## Work instructions
Please copy all the lines that follow, word for word.

## Source records

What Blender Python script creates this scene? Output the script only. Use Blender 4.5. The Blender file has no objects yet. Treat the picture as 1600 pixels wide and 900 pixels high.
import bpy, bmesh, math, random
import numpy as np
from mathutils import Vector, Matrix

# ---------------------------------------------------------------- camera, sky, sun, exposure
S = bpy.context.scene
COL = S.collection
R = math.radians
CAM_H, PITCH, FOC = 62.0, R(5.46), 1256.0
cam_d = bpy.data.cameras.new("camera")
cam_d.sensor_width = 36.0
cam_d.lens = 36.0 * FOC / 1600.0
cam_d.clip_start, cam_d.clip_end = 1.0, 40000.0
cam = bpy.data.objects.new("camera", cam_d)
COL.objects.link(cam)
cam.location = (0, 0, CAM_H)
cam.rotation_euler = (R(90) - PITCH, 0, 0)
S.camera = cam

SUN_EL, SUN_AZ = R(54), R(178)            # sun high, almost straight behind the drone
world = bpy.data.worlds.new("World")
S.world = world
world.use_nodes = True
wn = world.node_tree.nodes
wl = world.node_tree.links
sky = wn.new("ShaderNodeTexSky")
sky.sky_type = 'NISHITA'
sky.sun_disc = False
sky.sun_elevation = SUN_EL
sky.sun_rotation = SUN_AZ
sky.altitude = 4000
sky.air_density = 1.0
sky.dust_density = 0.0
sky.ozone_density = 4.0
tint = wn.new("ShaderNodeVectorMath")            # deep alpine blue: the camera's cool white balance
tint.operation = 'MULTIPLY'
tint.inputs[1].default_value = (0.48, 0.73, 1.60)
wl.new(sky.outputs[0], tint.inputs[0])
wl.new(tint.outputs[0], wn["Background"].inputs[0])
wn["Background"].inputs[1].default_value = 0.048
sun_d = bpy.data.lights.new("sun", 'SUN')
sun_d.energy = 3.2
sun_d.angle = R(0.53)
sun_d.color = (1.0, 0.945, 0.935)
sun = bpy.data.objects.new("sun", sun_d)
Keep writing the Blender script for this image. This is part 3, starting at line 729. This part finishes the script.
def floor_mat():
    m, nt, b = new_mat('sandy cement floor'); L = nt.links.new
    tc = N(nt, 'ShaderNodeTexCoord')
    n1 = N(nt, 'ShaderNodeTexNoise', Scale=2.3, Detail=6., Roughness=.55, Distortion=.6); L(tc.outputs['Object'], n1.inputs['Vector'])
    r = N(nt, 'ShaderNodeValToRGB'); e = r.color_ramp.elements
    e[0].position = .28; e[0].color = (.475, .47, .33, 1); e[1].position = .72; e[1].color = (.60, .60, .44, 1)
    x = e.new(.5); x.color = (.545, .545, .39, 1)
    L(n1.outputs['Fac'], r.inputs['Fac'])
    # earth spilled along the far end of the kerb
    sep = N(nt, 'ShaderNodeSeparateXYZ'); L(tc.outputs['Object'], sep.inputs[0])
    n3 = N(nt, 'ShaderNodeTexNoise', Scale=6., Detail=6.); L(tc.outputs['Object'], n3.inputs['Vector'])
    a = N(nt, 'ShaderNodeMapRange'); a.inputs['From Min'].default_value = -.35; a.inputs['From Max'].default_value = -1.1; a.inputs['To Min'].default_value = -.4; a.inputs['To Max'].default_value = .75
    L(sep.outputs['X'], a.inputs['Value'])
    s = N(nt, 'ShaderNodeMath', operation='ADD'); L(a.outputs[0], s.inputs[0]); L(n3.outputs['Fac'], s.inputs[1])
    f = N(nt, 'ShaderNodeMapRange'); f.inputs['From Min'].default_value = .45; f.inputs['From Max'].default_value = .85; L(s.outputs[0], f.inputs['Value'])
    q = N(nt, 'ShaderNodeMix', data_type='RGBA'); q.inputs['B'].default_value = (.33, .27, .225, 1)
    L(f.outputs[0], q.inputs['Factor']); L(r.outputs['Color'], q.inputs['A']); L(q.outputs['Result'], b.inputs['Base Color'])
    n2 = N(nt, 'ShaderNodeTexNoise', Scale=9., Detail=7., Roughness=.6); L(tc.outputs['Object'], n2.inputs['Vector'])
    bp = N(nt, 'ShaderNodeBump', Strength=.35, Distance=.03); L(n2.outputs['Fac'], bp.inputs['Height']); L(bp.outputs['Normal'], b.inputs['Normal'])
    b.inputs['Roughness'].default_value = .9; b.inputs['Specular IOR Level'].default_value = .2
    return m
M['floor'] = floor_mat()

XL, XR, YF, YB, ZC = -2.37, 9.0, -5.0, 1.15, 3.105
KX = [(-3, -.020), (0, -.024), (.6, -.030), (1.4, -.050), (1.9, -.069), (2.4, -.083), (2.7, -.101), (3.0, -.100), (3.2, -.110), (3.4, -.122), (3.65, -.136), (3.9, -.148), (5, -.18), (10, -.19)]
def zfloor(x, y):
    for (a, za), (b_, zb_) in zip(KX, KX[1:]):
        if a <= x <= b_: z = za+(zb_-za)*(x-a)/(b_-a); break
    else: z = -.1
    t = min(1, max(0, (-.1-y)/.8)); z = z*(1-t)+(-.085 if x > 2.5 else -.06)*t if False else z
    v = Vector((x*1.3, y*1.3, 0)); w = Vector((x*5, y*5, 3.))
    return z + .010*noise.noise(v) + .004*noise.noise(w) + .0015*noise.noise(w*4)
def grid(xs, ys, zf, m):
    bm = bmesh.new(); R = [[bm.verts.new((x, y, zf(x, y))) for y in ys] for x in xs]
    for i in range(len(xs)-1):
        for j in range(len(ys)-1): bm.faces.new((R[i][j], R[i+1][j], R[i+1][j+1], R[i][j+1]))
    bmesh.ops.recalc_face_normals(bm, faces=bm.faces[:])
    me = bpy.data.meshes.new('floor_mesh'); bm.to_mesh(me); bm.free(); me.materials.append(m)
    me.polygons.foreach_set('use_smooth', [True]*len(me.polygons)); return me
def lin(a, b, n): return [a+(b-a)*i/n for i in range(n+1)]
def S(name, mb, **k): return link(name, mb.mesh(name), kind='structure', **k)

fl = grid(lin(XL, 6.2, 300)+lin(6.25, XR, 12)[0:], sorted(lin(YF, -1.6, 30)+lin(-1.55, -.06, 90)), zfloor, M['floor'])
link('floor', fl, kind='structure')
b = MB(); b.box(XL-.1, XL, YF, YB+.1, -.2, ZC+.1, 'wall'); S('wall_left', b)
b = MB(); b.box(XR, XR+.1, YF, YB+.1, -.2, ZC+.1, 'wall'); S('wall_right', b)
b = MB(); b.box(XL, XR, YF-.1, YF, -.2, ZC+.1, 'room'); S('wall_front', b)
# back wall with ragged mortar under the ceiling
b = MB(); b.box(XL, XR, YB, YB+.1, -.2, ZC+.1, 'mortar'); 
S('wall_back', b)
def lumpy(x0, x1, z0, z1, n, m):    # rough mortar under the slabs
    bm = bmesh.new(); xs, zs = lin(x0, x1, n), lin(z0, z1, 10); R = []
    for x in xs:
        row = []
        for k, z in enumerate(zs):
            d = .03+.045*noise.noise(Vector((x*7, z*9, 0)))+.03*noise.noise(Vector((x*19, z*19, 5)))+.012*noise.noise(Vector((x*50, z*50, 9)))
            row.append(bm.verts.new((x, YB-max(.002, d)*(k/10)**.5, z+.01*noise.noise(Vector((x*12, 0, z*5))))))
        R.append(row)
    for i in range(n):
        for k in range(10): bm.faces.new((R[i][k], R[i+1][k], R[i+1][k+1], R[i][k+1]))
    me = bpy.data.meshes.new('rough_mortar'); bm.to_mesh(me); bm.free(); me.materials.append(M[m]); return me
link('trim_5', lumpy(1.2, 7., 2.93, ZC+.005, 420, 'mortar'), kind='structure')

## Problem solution
What Blender Python script creates this scene? Output the script only. Use Blender 4.5. The Blender file has no objects yet. Treat the picture as 1600 pixels wide and 900 pixels high.
import bpy, bmesh, math, random
import numpy as np
from mathutils import Vector, Matrix

# ---------------------------------------------------------------- camera, sky, sun, exposure
S = bpy.context.scene
COL = S.collection
R = math.radians
CAM_H, PITCH, FOC = 62.0, R(5.46), 1256.0
cam_d = bpy.data.cameras.new("camera")
cam_d.sensor_width = 36.0
cam_d.lens = 36.0 * FOC / 1600.0
cam_d.clip_start, cam_d.clip_end = 1.0, 40000.0
cam = bpy.data.objects.new("camera", cam_d)
COL.objects.link(cam)
cam.location = (0, 0, CAM_H)
cam.rotation_euler = (R(90) - PITCH, 0, 0)
S.camera = cam

SUN_EL, SUN_AZ = R(54), R(178)            # sun high, almost straight behind the drone
world = bpy.data.worlds.new("World")
S.world = world
world.use_nodes = True
wn = world.node_tree.nodes
wl = world.node_tree.links
sky = wn.new("ShaderNodeTexSky")
sky.sky_type = 'NISHITA'
sky.sun_disc = False
sky.sun_elevation = SUN_EL
sky.sun_rotation = SUN_AZ
sky.altitude = 4000
sky.air_density = 1.0
sky.dust_density = 0.0
sky.ozone_density = 4.0
tint = wn.new("ShaderNodeVectorMath")            # deep alpine blue: the camera's cool white balance
tint.operation = 'MULTIPLY'
tint.inputs[1].default_value = (0.48, 0.73, 1.60)
wl.new(sky.outputs[0], tint.inputs[0])
wl.new(tint.outputs[0], wn["Background"].inputs[0])
wn["Background"].inputs[1].default_value = 0.048
sun_d = bpy.data.lights.new("sun", 'SUN')
sun_d.energy = 3.2
sun_d.angle = R(0.53)
sun_d.color = (1.0, 0.945, 0.935)
sun = bpy.data.objects.new("sun", sun_d)
Keep writing the Blender script for this image. This is part 3, starting at line 729. This part finishes the script.
def floor_mat():
    m, nt, b = new_mat('sandy cement floor'); L = nt.links.new
    tc = N(nt, 'ShaderNodeTexCoord')
    n1 = N(nt, 'ShaderNodeTexNoise', Scale=2.3, Detail=6., Roughness=.55, Distortion=.6); L(tc.outputs['Object'], n1.inputs['Vector'])
    r = N(nt, 'ShaderNodeValToRGB'); e = r.color_ramp.elements
    e[0].position = .28; e[0].color = (.475, .47, .33, 1); e[1].position = .72; e[1].color = (.60, .60, .44, 1)
    x = e.new(.5); x.color = (.545, .545, .39, 1)
    L(n1.outputs['Fac'], r.inputs['Fac'])
    # earth spilled along the far end of the kerb
    sep = N(nt, 'ShaderNodeSeparateXYZ'); L(tc.outputs['Object'], sep.inputs[0])
    n3 = N(nt, 'ShaderNodeTexNoise', Scale=6., Detail=6.); L(tc.outputs['Object'], n3.inputs['Vector'])
    a = N(nt, 'ShaderNodeMapRange'); a.inputs['From Min'].default_value = -.35; a.inputs['From Max'].default_value = -1.1; a.inputs['To Min'].default_value = -.4; a.inputs['To Max'].default_value = .75
    L(sep.outputs['X'], a.inputs['Value'])
    s = N(nt, 'ShaderNodeMath', operation='ADD'); L(a.outputs[0], s.inputs[0]); L(n3.outputs['Fac'], s.inputs[1])
    f = N(nt, 'ShaderNodeMapRange'); f.inputs['From Min'].default_value = .45; f.inputs['From Max'].default_value = .85; L(s.outputs[0], f.inputs['Value'])
    q = N(nt, 'ShaderNodeMix', data_type='RGBA'); q.inputs['B'].default_value = (.33, .27, .225, 1)
    L(f.outputs[0], q.inputs['Factor']); L(r.outputs['Color'], q.inputs['A']); L(q.outputs['Result'], b.inputs['Base Color'])
    n2 = N(nt, 'ShaderNodeTexNoise', Scale=9., Detail=7., Roughness=.6); L(tc.outputs['Object'], n2.inputs['Vector'])
    bp = N(nt, 'ShaderNodeBump', Strength=.35, Distance=.03); L(n2.outputs['Fac'], bp.inputs['Height']); L(bp.outputs['Normal'], b.inputs['Normal'])
    b.inputs['Roughness'].default_value = .9; b.inputs['Specular IOR Level'].default_value = .2
    return m
M['floor'] = floor_mat()

XL, XR, YF, YB, ZC = -2.37, 9.0, -5.0, 1.15, 3.105
KX = [(-3, -.020), (0, -.024), (.6, -.030), (1.4, -.050), (1.9, -.069), (2.4, -.083), (2.7, -.101), (3.0, -.100), (3.2, -.110), (3.4, -.122), (3.65, -.136), (3.9, -.148), (5, -.18), (10, -.19)]
def zfloor(x, y):
    for (a, za), (b_, zb_) in zip(KX, KX[1:]):
        if a <= x <= b_: z = za+(zb_-za)*(x-a)/(b_-a); break
    else: z = -.1
    t = min(1, max(0, (-.1-y)/.8)); z = z*(1-t)+(-.085 if x > 2.5 else -.06)*t if False else z
    v = Vector((x*1.3, y*1.3, 0)); w = Vector((x*5, y*5, 3.))
    return z + .010*noise.noise(v) + .004*noise.noise(w) + .0015*noise.noise(w*4)
def grid(xs, ys, zf, m):
    bm = bmesh.new(); R = [[bm.verts.new((x, y, zf(x, y))) for y in ys] for x in xs]
    for i in range(len(xs)-1):
        for j in range(len(ys)-1): bm.faces.new((R[i][j], R[i+1][j], R[i+1][j+1], R[i][j+1]))
    bmesh.ops.recalc_face_normals(bm, faces=bm.faces[:])
    me = bpy.data.meshes.new('floor_mesh'); bm.to_mesh(me); bm.free(); me.materials.append(m)
    me.polygons.foreach_set('use_smooth', [True]*len(me.polygons)); return me
def lin(a, b, n): return [a+(b-a)*i/n for i in range(n+1)]
def S(name, mb, **k): return link(name, mb.mesh(name), kind='structure', **k)

fl = grid(lin(XL, 6.2, 300)+lin(6.25, XR, 12)[0:], sorted(lin(YF, -1.6, 30)+lin(-1.55, -.06, 90)), zfloor, M['floor'])
link('floor', fl, kind='structure')
b = MB(); b.box(XL-.1, XL, YF, YB+.1, -.2, ZC+.1, 'wall'); S('wall_left', b)
b = MB(); b.box(XR, XR+.1, YF, YB+.1, -.2, ZC+.1, 'wall'); S('wall_right', b)
b = MB(); b.box(XL, XR, YF-.1, YF, -.2, ZC+.1, 'room'); S('wall_front', b)
# back wall with ragged mortar under the ceiling
b = MB(); b.box(XL, XR, YB, YB+.1, -.2, ZC+.1, 'mortar'); 
S('wall_back', b)
def lumpy(x0, x1, z0, z1, n, m):    # rough mortar under the slabs
    bm = bmesh.new(); xs, zs = lin(x0, x1, n), lin(z0, z1, 10); R = []
    for x in xs:
        row = []
        for k, z in enumerate(zs):
            d = .03+.045*noise.noise(Vector((x*7, z*9, 0)))+.03*noise.noise(Vector((x*19, z*19, 5)))+.012*noise.noise(Vector((x*50, z*50, 9)))
            row.append(bm.verts.new((x, YB-max(.002, d)*(k/10)**.5, z+.01*noise.noise(Vector((x*12, 0, z*5))))))
        R.append(row)
    for i in range(n):
        for k in range(10): bm.faces.new((R[i][k], R[i+1][k], R[i+1][k+1], R[i][k+1]))
    me = bpy.data.meshes.new('rough_mortar'); bm.to_mesh(me); bm.free(); me.materials.append(M[m]); return me
link('trim_5', lumpy(1.2, 7., 2.93, ZC+.005, 420, 'mortar'), kind='structure')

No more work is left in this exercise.